WORK TO DO —
Could you write out the opening lines of the data, word for word, stopping after the line that contains "from mathutils import Vector, Matrix"?

INFORMATION SHOWN —
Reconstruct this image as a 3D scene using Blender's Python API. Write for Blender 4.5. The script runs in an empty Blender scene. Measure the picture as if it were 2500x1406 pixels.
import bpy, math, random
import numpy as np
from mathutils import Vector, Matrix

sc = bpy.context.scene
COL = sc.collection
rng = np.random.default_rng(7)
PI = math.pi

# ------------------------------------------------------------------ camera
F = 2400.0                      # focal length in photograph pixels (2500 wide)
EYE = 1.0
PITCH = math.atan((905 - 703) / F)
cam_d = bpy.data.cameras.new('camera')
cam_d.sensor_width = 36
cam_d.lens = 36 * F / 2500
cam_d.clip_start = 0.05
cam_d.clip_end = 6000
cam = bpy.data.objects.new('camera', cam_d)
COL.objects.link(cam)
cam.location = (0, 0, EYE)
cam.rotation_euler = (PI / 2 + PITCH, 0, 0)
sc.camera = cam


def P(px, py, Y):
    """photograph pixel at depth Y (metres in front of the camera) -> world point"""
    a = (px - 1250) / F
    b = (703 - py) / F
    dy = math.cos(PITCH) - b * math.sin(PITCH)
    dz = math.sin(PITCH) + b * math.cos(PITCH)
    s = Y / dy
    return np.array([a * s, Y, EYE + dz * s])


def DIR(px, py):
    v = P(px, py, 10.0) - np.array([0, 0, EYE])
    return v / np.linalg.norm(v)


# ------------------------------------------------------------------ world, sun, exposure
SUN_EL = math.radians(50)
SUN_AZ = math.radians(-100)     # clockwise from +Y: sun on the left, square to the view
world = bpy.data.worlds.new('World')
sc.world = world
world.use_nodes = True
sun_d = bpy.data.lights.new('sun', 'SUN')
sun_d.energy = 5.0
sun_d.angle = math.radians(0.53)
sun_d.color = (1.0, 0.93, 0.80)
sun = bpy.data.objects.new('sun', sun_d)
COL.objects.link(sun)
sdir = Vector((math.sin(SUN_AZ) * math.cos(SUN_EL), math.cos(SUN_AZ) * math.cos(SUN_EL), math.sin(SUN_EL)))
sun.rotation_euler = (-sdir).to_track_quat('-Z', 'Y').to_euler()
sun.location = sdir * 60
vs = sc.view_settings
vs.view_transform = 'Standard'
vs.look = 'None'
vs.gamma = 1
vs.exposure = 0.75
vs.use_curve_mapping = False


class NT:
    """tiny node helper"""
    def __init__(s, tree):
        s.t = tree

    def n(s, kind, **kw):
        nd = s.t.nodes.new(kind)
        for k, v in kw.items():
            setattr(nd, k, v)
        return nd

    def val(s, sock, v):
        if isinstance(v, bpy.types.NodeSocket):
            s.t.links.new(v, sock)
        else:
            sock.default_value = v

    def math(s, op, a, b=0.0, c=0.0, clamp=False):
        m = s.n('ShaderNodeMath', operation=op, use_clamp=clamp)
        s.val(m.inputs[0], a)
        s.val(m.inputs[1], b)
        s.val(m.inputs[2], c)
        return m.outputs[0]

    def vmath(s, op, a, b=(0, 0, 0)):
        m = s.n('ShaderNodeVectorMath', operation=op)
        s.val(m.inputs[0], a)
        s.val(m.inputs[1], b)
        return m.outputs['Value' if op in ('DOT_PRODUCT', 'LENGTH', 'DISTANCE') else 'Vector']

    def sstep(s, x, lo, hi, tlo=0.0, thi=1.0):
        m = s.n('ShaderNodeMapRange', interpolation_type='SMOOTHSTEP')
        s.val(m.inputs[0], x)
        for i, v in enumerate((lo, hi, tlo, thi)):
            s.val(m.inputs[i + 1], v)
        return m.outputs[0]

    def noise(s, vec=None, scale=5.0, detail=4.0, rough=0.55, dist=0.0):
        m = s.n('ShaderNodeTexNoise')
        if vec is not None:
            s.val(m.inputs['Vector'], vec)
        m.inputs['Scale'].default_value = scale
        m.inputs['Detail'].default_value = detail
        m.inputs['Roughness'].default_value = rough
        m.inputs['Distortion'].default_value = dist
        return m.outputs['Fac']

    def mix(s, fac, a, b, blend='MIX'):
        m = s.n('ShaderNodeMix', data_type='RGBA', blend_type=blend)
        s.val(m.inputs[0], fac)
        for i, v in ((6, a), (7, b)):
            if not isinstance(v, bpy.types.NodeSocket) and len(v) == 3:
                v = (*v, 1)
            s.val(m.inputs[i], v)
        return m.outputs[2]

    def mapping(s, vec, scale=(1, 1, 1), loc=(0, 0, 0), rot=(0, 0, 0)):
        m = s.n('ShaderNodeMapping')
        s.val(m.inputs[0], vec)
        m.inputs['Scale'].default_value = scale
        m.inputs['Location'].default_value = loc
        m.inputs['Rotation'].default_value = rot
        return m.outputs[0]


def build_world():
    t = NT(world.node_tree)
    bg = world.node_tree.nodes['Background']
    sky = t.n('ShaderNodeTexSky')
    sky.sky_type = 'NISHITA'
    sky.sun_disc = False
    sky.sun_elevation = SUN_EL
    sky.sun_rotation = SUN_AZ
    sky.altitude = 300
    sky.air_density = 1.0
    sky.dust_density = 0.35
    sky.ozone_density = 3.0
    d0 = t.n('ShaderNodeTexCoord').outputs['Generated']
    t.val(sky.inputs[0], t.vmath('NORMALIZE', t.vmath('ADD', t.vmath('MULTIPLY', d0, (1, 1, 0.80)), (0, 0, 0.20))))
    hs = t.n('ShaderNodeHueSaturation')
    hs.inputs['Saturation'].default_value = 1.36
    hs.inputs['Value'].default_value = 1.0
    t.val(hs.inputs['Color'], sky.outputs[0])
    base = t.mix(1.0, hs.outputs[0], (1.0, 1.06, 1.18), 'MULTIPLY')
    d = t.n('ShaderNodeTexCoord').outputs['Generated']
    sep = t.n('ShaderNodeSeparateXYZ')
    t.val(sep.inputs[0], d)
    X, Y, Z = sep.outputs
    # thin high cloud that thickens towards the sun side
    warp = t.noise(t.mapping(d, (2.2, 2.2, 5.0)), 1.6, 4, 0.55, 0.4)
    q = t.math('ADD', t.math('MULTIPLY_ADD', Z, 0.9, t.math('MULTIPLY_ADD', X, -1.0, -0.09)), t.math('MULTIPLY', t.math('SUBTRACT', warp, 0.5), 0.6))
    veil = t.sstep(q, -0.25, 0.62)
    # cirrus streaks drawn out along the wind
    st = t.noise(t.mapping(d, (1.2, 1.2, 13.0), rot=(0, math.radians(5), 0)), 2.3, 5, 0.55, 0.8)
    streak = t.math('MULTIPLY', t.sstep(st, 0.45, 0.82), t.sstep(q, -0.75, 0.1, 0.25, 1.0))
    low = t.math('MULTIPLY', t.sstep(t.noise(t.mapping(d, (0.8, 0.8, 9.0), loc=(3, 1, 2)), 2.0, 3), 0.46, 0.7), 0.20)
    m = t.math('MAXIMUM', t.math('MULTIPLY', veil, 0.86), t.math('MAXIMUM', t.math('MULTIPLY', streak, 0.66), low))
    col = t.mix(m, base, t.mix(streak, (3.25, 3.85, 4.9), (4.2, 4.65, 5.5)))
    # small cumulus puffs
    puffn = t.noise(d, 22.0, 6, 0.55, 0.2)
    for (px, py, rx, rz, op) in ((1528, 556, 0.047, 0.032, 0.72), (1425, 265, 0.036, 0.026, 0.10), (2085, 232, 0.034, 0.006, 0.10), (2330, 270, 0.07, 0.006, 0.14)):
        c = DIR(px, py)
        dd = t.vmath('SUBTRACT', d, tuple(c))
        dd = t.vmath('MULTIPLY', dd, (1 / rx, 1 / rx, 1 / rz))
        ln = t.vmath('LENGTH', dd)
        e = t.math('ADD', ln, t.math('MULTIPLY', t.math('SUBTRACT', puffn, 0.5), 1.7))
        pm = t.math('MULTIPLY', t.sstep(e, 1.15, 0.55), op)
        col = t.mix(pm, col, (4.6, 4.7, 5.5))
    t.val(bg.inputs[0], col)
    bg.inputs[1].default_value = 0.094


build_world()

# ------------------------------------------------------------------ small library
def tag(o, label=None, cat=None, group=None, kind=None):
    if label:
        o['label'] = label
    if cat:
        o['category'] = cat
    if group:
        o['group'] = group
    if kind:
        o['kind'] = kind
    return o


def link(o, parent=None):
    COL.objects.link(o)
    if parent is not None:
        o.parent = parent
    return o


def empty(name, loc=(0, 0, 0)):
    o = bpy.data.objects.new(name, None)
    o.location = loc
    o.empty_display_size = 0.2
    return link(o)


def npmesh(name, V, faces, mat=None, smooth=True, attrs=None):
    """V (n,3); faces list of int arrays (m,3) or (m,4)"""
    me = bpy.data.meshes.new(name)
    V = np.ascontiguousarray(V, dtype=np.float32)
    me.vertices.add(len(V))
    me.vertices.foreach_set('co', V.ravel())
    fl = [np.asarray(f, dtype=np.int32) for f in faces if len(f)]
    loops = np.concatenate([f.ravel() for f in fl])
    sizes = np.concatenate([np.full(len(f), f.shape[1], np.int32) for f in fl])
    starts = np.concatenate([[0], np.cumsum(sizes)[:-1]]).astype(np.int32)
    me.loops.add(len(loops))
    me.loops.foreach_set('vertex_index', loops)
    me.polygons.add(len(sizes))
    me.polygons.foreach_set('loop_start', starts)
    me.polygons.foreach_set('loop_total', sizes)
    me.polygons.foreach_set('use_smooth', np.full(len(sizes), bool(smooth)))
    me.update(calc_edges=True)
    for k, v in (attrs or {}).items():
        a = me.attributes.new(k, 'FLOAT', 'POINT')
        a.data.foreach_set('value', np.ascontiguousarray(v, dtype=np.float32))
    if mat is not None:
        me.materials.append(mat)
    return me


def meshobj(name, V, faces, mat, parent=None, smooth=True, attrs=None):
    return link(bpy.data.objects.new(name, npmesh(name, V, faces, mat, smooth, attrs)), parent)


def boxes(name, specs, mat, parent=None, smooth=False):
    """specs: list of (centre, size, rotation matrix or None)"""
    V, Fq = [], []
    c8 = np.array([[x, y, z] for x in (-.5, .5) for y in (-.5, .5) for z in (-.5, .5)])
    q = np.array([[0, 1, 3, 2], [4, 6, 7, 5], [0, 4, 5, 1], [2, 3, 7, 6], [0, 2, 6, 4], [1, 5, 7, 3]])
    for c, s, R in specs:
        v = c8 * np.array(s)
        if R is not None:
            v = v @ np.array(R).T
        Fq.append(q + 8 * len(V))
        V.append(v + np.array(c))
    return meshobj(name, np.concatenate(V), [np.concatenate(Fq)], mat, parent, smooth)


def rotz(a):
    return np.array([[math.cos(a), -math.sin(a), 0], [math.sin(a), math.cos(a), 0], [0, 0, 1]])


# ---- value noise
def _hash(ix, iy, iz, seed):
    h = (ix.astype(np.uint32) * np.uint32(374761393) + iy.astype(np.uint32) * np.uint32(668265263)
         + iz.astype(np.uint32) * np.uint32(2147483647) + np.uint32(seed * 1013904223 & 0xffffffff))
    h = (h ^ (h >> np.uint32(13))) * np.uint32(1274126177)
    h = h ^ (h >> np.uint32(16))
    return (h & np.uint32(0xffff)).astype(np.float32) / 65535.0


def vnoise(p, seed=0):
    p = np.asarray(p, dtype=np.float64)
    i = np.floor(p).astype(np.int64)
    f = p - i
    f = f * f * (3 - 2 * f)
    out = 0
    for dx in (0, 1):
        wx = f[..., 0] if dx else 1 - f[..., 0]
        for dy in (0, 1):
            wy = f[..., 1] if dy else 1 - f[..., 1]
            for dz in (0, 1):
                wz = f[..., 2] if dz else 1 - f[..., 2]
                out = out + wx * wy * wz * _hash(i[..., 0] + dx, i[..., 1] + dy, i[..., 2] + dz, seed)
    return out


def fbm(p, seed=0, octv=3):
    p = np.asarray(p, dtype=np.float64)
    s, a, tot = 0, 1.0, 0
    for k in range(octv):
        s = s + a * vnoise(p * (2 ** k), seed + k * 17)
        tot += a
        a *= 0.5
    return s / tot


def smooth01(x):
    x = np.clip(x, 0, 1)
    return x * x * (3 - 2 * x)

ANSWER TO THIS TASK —
Reconstruct this image as a 3D scene using Blender's Python API. Write for Blender 4.5. The script runs in an empty Blender scene. Measure the picture as if it were 2500x1406 pixels.
import bpy, math, random
import numpy as np
from mathutils import Vector, Matrix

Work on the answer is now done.